De honderd dagen luisteren naar de burger van het kabinet Balkenende IV ligt al weer ver achter ons. De populariteitscijfers liggen, evenals de temperatuur buiten, op een historisch dieptepunt. En juist als je denkt dat JP de MP eens een keer de hand in eigen boezem steekt, dan kom je weer bedrogen uit. De Nationale Ombudsman ontmoet een en al onbegrip bij de politiek leider van het CDA, na de bevinding dat de overheid zich schofterig gedraagt tegenover burgers.
Balkenende ontkent alles. Fatsoen moet je doen?
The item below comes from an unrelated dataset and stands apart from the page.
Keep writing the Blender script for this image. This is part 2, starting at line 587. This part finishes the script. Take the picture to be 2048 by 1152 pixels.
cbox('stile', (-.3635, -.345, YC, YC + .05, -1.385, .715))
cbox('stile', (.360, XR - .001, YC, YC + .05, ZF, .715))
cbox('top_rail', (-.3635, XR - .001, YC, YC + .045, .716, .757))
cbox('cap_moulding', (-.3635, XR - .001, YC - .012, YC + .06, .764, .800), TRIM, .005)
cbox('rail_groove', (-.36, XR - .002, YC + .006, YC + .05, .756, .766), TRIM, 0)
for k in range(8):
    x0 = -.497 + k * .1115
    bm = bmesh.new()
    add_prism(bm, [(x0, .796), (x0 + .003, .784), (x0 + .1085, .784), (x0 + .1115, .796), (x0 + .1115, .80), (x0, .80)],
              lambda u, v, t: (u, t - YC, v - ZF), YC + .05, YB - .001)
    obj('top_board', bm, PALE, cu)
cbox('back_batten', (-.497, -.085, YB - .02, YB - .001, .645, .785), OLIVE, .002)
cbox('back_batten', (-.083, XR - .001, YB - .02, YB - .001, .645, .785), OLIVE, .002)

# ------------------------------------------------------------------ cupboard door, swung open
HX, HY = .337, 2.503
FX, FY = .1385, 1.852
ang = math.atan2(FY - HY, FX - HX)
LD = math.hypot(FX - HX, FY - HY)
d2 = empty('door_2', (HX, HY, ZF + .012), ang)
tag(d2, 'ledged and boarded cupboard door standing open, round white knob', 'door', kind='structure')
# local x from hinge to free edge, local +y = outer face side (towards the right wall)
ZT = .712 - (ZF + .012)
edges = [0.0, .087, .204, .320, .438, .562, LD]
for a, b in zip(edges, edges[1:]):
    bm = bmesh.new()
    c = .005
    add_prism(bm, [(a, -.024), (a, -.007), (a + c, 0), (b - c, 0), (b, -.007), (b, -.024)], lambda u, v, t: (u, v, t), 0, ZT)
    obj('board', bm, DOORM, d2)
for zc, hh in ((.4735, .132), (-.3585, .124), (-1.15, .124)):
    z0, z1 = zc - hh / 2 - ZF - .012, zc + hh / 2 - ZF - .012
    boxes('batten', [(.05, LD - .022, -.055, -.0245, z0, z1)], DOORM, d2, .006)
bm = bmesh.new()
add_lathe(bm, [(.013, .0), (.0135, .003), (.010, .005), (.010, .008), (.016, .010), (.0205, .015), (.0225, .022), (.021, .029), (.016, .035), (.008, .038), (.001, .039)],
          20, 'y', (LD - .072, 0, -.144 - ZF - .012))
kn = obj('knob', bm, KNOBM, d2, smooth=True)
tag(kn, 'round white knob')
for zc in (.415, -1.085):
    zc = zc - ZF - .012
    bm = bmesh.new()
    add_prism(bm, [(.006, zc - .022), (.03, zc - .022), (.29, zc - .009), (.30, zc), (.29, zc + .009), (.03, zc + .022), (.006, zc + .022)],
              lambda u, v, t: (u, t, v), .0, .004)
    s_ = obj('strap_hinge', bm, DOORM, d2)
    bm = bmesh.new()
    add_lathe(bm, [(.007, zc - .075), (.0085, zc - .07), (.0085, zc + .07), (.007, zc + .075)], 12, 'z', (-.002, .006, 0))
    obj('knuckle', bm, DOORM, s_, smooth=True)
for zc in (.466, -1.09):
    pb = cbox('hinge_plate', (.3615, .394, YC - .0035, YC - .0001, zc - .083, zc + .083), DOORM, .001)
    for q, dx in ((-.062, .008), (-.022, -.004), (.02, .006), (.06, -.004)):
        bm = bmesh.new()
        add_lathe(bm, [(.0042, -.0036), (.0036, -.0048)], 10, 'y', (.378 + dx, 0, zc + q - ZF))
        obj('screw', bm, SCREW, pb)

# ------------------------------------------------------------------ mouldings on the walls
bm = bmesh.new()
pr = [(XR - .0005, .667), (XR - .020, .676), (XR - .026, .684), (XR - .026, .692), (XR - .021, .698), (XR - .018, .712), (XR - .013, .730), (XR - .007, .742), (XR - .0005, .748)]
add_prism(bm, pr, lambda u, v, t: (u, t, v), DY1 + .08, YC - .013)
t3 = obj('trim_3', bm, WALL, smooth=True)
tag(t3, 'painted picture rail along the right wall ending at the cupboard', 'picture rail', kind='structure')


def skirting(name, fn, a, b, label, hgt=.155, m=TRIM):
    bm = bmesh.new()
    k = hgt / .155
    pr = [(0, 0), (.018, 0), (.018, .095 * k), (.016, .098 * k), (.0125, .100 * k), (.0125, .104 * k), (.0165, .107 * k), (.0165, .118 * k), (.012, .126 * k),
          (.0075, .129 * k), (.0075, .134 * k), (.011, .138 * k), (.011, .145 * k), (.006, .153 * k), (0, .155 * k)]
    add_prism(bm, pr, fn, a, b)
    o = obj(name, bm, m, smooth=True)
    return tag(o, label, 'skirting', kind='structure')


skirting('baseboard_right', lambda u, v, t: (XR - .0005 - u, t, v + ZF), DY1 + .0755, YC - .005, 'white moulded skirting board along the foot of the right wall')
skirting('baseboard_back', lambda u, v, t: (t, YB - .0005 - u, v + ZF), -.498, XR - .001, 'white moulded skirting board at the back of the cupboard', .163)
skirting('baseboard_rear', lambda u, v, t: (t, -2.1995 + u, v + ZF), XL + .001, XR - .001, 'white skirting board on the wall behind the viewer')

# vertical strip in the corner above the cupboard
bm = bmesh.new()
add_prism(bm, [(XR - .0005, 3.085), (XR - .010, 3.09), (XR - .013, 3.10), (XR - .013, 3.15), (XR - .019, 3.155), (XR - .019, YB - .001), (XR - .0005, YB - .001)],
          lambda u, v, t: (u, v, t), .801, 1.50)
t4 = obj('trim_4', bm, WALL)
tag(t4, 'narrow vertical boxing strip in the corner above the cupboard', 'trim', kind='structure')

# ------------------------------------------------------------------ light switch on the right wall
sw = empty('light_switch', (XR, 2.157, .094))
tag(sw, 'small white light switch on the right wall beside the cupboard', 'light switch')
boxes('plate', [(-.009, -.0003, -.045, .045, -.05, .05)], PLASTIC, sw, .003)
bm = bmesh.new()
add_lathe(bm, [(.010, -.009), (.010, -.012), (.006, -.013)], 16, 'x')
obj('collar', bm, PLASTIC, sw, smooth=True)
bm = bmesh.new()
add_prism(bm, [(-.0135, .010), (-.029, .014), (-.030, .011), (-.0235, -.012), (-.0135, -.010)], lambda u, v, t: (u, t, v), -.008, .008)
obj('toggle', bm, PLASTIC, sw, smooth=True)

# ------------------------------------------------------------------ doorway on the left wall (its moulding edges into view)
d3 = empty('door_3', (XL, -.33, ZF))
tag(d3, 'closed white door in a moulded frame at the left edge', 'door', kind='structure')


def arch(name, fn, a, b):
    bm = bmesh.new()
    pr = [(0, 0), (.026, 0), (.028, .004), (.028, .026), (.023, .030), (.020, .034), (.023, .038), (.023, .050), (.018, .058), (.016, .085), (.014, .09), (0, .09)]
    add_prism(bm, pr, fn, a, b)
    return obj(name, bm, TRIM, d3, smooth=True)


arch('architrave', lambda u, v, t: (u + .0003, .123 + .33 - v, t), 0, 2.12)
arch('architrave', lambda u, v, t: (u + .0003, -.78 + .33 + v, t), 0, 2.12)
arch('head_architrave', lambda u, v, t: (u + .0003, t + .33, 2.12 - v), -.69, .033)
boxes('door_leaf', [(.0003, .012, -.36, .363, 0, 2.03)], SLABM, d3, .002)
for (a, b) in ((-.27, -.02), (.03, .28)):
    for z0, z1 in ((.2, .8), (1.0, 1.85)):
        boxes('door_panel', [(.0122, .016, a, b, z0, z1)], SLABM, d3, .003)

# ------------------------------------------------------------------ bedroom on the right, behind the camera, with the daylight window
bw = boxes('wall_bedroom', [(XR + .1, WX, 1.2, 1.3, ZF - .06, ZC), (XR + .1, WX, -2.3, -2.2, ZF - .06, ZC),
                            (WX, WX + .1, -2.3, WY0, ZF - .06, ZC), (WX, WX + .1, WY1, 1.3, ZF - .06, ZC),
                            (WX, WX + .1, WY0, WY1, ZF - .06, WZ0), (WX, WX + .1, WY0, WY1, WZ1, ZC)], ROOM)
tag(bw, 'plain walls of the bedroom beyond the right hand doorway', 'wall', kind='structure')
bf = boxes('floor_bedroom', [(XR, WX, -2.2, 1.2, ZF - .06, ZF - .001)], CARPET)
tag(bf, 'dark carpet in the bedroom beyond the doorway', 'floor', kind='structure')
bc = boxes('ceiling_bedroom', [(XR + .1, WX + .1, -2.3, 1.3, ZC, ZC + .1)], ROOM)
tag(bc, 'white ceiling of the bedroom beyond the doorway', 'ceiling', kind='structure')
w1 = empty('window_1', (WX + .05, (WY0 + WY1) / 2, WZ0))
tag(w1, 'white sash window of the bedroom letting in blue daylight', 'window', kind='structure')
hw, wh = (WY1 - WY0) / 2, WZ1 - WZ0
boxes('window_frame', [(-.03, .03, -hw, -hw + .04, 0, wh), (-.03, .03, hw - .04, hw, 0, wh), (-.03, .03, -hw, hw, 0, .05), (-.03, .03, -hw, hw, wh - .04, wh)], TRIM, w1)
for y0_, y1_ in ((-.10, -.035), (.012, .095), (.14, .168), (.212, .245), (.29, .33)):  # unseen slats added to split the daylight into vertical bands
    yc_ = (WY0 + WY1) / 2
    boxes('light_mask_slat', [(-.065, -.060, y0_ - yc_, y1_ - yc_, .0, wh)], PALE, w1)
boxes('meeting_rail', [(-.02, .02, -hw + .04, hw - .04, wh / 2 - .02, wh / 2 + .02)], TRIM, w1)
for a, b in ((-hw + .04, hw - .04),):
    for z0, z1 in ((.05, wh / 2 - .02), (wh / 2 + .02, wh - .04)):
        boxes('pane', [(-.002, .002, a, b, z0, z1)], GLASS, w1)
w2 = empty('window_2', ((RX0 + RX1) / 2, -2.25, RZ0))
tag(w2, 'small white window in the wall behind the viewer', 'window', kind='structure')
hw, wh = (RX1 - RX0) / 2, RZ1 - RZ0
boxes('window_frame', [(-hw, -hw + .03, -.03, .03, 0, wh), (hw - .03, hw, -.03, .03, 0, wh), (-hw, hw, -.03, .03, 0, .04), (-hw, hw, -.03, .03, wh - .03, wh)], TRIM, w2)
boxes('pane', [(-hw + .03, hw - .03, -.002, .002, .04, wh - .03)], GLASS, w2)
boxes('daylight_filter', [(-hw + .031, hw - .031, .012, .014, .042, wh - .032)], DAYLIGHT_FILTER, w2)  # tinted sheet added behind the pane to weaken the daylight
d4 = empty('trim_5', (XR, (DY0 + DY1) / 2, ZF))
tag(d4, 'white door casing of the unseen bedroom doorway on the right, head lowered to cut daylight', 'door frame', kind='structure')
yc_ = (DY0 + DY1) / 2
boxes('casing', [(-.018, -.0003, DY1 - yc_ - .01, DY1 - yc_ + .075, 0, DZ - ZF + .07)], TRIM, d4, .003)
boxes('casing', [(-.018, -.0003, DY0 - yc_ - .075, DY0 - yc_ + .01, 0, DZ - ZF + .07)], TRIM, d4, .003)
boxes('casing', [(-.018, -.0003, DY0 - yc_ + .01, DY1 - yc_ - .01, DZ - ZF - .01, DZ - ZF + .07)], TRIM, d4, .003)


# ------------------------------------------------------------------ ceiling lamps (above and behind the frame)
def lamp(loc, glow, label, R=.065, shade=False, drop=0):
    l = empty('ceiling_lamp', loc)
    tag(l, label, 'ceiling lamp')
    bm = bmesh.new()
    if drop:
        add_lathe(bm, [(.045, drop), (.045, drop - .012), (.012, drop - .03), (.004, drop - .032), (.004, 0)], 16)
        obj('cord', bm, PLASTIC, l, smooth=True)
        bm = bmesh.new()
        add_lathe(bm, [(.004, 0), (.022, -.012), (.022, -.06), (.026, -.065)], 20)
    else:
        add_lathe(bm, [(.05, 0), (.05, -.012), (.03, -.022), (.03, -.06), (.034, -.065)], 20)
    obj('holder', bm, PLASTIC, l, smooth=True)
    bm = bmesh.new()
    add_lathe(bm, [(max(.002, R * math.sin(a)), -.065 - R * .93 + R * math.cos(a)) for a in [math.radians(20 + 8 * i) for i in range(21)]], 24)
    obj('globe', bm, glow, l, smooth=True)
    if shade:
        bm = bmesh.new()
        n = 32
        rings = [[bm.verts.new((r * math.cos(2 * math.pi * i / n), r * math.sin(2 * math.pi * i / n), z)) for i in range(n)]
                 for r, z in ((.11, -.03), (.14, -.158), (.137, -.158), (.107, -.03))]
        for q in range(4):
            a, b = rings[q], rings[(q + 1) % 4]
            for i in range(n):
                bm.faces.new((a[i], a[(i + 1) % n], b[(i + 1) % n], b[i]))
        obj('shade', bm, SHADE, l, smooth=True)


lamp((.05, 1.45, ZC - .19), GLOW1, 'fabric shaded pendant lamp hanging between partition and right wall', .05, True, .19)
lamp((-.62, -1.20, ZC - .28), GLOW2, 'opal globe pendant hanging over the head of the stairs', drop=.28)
Hoezo?
Als iemand toch gevoelig zou moeten zijn voor de oproep tot normen en waarden, dan zou het onze premier moeten zijn. Of was zijn oproep ten tijde van vorige kabinetten gewoon ‘window dressing’, een maniertje om verkiezingen te winnen? Je kunt niet anders constateren dat Balkenende draait. Eerst roepen dat fatsoenlijk met elkaar omgaan de norm is, vervolgens dit alleen van toepassing verklaren op burgers.
Citaat uit het persbericht van de Nationale Ombudsman:
De Nationale ombudsman waarschuwt voor een verharding van de verhouding tussen burger en overheid. De ombudsman ziet dit terug in de klachten over 2007: een arrestant krijgt een onnodige klap in het gezicht, bij een crisissituatie rond een kind wordt niet ingegrepen, een vrouw wordt schaamteloos gefouilleerd bij een veiligheidscontrole op Schiphol, arrestanten zitten onnodig lang in een politiecel opgesloten, een demonstrant wordt gecensureerd en geïntimideerd, de belastingdeurwaarder ontruimt onnodig de woning van een wegens ziekte afwezige man.
De verharding kan niet toegewezen worden aan de burger. Het overgrote deel van de burgers deugt. De sleutel ligt bij de overheid. Die moet het goede voorbeeld in de samenleving geven met het respecteren van de behoorlijkheidsnormen.